In this, she has found that she has learnt also from periods of solitude, where silence has "also opened my ears and eyes to the suffering of the world. In silence, you begin to hear the note of pain that informs so much of the anger and posturing that pervades political and social life.. Silence and solitude strip away a skin, they break down that protective shell of heartlessness which we cultivate in order to prevent ourselves from being overwhelmed by the suffering of the world that presses in upon us all sides."

At the end of the book, she comments that "the best theologians and teachers have never been afraid to admit that in the last resort there may be 'Nothing' out there. That is why they spoke of a God who in some sense did not exist. It is why the Buddha refused to comment on the metaphysical status of a Buddha after death, and why Confucius would not speak of the Tao. What is vital to all the traditions, however, is that we have a duty to make the best of the only thing that remains to us - ourselves. Our task now is to mend our broken world; if religion cannot do that; it is worthless. And what our world needs now is not belief, not certainty, but compassionate action and practically expressed respect for the sacred value of all human beings, even our enemies".

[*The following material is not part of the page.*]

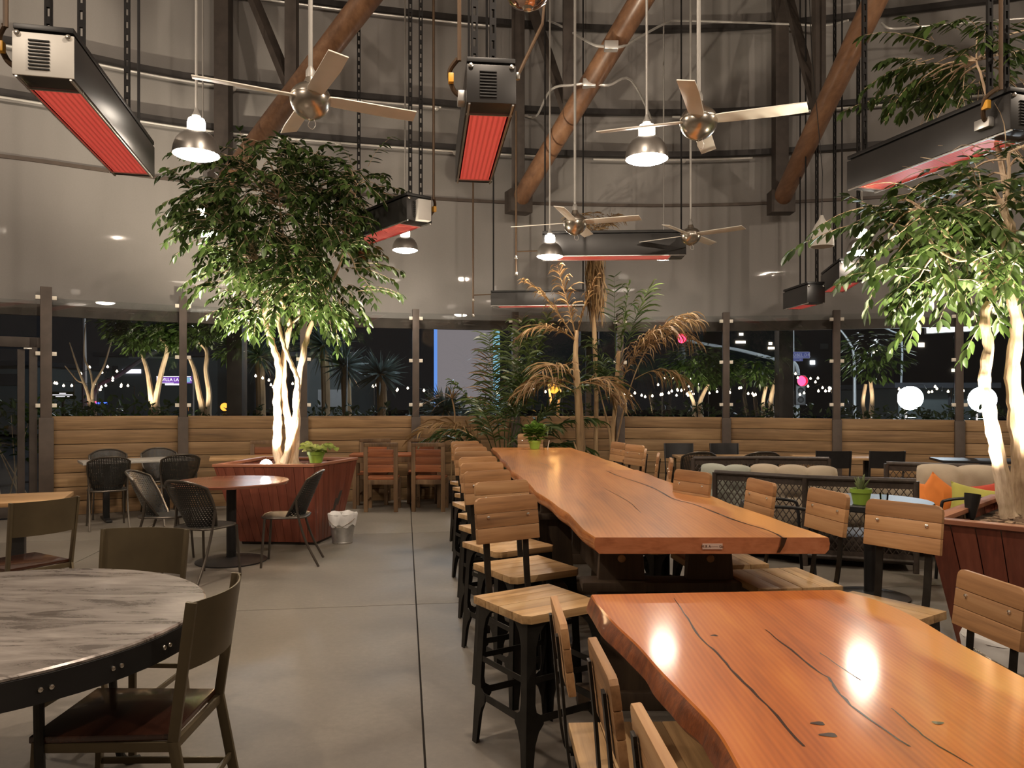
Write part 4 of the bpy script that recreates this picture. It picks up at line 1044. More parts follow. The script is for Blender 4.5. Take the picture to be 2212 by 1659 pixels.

As well as telling her story, she also tells of her quest to seek meaning in life, and to present a deeper understanding of the nature of belief, and what differing belief traditions have in common. The old stereotypes which she dealt with in her book on fundamentalist movements (The Battle for God), she sees as sterile, and the position that I am right and you are wrong, is a form of dogmatic arrogance which we simply cannot afford any longer. The book is both a personal reconciliation of her beliefs with post-modernity, and a signpost for others who seek this path.